Un día en la vida

Manuel Barea

mbarea@diariodesevilla.es

Feliz odio en navidad

En la escuela, en la oficina, en el bar, en el partido, y hasta en la familia, cogemos a uno y lo trinchamos como al pavo

Cuánto del día dedicamos a hablar (mal) de alguien, de otro? ¿Qué hace o qué tiene esa persona para que otras dos o incluso un corrillo de cuatro o cinco -ahora amplificado en las redes sociales- estén volcadas en hablar (mal) de ella? ¿Dónde radica el poder de atracción del otro para que el grupo no tenga más tema de charla que ese individuo que es tan normal -o vulgar- como los que están largando de él? Lejos de pasar desapercibido, ignorado, se erige en protagonista ausente de una tertulia. ¿Será verdad eso que dicen, que a alguien le pitan los oídos cuando hablan de él? La situación se repite una jornada tras otra. El objeto de conversación se impone un día más en la reunión como asunto central. ¿Qué ha hecho hoy? Nada. Pero alguien lo saca a colación y se habla sobre él. Es recurrente. ¿No hay de qué hablar? En absoluto: está ése, o ésa. A por él. Y de repente brota la expresión. "Lo odio". Con cuánta ligereza se dice esto. Odiar es barato. Aunque tiene una factura corrosiva, silenciosa, muy cara, que el odiador paga sin saberlo cada mañana al despertar. Lo nota en cierto ardor en los intestinos. Y nunca salda la deuda. Debe sospecharlo al verse en el espejo tras pasar las de Caín sentado en la letrina (donde ya ha empezado a odiar). La roncha va creciendo día a día, una grieta que lo raja por dentro cada vez más. Cree conocer al odiado, pero es mentira. No le hace falta. Puede que tenga información -casi siempre sesgada, o hecha a su medida para nutrir y justificar su oscura aversión- acerca de algún que otro detalle de la persona que, sin saberlo, le causa tan fatal estreñimiento.
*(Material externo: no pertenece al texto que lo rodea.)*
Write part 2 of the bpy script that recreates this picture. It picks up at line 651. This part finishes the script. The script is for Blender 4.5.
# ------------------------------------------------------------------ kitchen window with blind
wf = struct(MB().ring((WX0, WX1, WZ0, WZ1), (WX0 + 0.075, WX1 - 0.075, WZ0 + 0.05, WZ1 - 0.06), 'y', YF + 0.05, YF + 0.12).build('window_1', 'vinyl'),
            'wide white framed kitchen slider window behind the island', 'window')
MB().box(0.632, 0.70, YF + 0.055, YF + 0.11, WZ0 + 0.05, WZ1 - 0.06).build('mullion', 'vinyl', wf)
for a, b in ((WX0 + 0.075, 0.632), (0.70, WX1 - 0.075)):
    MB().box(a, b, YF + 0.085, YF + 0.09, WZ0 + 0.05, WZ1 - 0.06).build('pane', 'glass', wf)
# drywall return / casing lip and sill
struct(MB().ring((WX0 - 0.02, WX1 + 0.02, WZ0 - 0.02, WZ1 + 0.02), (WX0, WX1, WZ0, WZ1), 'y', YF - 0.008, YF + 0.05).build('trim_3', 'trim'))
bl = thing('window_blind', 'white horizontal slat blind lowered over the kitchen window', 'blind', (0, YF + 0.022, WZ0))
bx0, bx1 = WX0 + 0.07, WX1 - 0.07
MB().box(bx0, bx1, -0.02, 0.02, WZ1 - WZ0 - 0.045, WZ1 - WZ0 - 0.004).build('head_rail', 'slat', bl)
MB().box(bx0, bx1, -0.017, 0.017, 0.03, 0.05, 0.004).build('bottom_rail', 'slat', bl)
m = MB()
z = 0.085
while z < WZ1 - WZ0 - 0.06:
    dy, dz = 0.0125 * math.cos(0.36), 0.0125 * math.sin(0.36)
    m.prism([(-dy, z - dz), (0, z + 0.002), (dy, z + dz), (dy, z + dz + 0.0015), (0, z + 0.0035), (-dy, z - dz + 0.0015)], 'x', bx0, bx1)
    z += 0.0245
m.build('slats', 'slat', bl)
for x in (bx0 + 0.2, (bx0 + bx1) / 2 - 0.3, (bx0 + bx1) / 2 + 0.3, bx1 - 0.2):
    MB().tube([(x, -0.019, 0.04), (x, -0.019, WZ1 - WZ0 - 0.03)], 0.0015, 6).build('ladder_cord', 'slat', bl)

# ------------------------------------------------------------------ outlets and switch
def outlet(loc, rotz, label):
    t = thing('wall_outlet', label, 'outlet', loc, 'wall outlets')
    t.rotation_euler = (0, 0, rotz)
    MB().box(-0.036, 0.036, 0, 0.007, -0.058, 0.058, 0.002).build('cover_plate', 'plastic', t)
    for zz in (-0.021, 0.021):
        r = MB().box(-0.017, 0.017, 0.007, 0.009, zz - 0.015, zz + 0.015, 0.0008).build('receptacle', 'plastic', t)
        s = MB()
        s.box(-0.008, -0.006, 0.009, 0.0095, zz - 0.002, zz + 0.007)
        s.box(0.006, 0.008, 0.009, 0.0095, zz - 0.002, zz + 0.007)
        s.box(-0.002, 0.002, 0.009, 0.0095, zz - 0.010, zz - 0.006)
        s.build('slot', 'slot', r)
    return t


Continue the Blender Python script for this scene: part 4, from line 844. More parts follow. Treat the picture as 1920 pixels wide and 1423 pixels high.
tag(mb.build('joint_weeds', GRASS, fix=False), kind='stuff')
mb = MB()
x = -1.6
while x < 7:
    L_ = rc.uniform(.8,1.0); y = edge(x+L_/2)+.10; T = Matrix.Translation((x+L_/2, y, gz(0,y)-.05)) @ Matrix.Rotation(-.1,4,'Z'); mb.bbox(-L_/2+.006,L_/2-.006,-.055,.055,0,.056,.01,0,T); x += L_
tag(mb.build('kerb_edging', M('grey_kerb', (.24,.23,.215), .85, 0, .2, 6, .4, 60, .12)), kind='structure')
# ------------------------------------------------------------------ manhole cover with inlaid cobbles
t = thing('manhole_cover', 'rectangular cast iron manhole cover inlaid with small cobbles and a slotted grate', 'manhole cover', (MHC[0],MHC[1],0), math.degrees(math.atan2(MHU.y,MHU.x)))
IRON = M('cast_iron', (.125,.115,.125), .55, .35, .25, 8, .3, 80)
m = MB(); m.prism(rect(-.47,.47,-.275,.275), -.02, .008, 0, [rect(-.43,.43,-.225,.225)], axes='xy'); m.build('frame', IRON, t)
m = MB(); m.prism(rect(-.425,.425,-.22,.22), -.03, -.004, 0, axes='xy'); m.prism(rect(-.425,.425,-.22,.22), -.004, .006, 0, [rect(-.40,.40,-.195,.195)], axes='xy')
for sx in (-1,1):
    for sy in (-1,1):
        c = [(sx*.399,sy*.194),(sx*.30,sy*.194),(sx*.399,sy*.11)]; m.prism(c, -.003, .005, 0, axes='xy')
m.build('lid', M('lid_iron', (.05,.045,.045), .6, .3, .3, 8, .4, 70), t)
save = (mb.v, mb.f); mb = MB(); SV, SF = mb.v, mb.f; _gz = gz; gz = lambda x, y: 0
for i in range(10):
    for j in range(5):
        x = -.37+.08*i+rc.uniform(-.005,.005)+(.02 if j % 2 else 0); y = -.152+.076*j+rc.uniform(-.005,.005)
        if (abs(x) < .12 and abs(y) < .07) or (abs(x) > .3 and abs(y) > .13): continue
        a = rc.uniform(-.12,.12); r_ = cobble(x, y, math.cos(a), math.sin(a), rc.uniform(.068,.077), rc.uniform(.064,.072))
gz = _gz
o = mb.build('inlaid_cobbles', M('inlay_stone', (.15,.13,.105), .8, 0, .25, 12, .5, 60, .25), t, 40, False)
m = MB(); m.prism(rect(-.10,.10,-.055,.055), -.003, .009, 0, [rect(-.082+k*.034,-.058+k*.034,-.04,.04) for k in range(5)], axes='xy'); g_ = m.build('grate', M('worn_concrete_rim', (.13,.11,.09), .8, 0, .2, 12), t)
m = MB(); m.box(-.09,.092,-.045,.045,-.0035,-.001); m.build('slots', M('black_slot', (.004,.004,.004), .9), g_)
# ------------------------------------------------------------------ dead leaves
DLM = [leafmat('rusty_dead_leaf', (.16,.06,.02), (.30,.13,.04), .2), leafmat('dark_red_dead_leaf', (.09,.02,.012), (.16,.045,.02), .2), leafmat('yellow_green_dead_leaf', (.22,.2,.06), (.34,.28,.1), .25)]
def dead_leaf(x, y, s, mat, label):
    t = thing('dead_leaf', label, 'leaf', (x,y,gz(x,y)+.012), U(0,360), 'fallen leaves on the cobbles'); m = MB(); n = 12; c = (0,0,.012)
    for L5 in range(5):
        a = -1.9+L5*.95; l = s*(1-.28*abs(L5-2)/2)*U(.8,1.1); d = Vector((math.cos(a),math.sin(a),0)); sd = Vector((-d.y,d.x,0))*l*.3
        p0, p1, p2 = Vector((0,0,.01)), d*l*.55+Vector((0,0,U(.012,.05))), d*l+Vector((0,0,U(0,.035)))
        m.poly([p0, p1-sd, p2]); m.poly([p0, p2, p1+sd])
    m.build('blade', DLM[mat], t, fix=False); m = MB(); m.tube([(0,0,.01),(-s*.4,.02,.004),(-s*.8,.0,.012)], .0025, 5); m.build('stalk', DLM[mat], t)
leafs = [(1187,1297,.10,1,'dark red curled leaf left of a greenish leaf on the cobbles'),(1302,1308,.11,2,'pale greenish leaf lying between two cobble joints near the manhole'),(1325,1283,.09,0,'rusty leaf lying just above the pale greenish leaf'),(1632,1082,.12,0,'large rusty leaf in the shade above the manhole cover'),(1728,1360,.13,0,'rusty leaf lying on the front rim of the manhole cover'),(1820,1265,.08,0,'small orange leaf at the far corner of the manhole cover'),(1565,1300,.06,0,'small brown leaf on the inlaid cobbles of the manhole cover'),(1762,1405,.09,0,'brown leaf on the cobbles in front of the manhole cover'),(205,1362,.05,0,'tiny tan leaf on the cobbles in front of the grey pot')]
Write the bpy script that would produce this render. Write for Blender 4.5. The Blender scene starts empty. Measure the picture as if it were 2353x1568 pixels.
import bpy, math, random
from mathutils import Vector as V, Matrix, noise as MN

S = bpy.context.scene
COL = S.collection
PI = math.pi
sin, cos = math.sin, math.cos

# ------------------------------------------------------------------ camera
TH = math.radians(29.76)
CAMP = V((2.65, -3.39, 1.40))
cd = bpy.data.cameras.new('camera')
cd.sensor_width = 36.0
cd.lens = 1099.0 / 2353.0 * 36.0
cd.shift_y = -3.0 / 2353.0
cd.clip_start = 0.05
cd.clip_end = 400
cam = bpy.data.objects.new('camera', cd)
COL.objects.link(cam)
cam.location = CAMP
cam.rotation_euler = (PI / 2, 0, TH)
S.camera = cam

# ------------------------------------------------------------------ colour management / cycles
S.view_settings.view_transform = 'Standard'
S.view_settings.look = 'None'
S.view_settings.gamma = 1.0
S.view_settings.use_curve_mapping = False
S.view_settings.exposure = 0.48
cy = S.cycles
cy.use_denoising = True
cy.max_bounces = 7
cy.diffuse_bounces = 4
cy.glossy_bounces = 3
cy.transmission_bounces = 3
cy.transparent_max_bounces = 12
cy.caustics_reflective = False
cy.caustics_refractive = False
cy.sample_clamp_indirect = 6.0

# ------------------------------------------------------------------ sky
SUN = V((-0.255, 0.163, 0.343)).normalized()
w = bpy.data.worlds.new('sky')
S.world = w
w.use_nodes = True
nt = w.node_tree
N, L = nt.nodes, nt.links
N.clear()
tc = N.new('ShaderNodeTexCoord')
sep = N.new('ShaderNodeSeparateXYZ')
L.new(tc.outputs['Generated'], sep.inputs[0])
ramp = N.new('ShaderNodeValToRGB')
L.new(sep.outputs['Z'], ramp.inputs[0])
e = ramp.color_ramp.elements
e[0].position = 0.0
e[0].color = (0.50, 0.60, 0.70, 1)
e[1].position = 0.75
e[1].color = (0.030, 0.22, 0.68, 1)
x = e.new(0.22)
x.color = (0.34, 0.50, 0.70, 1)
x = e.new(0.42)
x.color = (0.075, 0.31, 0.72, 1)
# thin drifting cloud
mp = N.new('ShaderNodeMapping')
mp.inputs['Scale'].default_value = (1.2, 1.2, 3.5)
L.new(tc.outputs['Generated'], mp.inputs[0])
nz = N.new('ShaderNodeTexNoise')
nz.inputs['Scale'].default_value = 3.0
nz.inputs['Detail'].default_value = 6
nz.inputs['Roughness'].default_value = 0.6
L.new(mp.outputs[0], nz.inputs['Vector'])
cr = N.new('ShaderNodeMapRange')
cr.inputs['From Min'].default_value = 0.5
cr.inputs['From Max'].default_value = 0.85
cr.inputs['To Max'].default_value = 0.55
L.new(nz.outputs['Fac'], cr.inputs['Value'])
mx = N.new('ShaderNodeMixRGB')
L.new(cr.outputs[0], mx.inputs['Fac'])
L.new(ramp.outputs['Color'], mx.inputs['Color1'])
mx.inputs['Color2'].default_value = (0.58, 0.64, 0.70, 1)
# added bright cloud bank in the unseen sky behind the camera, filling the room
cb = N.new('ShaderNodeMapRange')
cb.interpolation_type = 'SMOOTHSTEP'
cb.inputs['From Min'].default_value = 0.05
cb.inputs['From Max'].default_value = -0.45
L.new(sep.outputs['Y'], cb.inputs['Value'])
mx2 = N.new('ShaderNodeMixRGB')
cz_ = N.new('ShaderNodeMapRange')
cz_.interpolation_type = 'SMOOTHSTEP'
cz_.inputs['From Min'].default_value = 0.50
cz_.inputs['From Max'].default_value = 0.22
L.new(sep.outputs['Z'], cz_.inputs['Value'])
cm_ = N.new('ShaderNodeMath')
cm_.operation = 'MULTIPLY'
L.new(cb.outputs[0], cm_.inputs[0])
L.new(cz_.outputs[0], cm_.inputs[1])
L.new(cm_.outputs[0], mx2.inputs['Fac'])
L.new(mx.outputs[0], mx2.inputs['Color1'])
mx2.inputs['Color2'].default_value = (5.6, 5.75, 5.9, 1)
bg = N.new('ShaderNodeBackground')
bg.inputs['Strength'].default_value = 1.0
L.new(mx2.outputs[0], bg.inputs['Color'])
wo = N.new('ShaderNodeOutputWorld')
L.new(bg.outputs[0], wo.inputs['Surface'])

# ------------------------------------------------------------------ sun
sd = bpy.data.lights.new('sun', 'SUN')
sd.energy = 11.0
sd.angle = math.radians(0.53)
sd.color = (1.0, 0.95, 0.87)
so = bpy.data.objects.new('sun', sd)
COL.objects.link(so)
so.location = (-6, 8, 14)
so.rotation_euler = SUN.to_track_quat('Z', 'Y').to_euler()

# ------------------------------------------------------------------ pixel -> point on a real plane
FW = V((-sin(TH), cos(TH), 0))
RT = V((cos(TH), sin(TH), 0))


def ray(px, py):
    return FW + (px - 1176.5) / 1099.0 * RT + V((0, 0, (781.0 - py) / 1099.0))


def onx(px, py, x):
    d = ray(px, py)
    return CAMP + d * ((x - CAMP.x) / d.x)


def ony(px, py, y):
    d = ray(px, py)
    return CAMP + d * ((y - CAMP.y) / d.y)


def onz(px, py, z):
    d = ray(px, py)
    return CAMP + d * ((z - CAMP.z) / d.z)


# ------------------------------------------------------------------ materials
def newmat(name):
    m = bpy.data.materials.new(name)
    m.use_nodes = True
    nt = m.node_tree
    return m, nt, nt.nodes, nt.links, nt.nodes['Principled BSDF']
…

Al mismo tiempo crea noticias falsas e inventa sobre ella para compartir su odio, encontrar aliados y así no odiar solo. Odiar acompañado reparte esa factura negra, se va a escote con el odio y así la bilis se distribuye y no se aspira el azufre en soledad. Practicado de forma colectiva, el odio propicia placer, un fugaz calorcito sádico. Al menos entre los comunes. Los normales, nos decimos. Son una excepción esos lobos solitarios, los psicópatas, que lo ejercen contra su víctima sin más ayuda que la de sus neuronas abrasadas y su corazón de hielo y ni sienten ni padecen. Los demás, en la escuela, en la oficina, en el bar, en el partido, en la hermandad, y hasta en la familia, salivamos en manada con nuestro odio normal: cogemos a uno, lo trinchamos como al pavo en navidad y nos repartimos sus pedazos. Después nos deseamos felices fiestas y otro próspero año nuevo.